Can Ann claim that Bob (and Bob alone) is refusing to carry out that responsibility? Can Bob say the same of Ann? My impression from the case as I just explained it is that neither is any more or less responsible than the other for not completing the obligation. Both are equally to blame, and both are somewhat to blame. But consider a slightly altered example. Ann and Bob can fulfill their moral obligation by cooperating, but it would mean Ann does not do something that she also thinks is morally required. Bob wouldn't be sacrificing any moral obligation he believes he has to fulfill the one, but he thinks he'd be doing something wrong to cooperate in the other.

In this case, Ann refuses to do it, because she thinks she ought to do both, and if Bob won't let her do both then she'll do neither. In this second case, then, Ann is morally to blame for not doing the obligation that both agree they have, and Bob is not to blame for not fulfilling that obligation. The fact that Ann thinks there's a further obligation that Bob doesn't think he has does not give her the moral freedom to abandon the one obligation she can fulfill, since it's better to fulfill one moral obligation that you can fulfill even if there's no way the other person will let you do what's necessary to meet the other obligation that you think you have.

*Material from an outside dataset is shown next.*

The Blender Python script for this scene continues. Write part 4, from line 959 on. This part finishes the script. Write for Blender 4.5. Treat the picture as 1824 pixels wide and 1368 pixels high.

Now consider the Congressional leadership and President Bush on the issue of funding of troops in Iraq. Both parties agree that they have an obligation to fund the troops in Iraq right now. The Congressional leadership thinks they have a further obligation to get the troops out of there very soon with an explicit deadline. Bush disagrees. He in fact thinks he has an obligation not to allow that. He thinks they have no such obligation. Now they fashion a method of doing both at once, but he considers that meeting one obligation (temporarily) while violating another. If they followed his recommendation, they would be meeting one obligation while not meeting what they consider to be another one.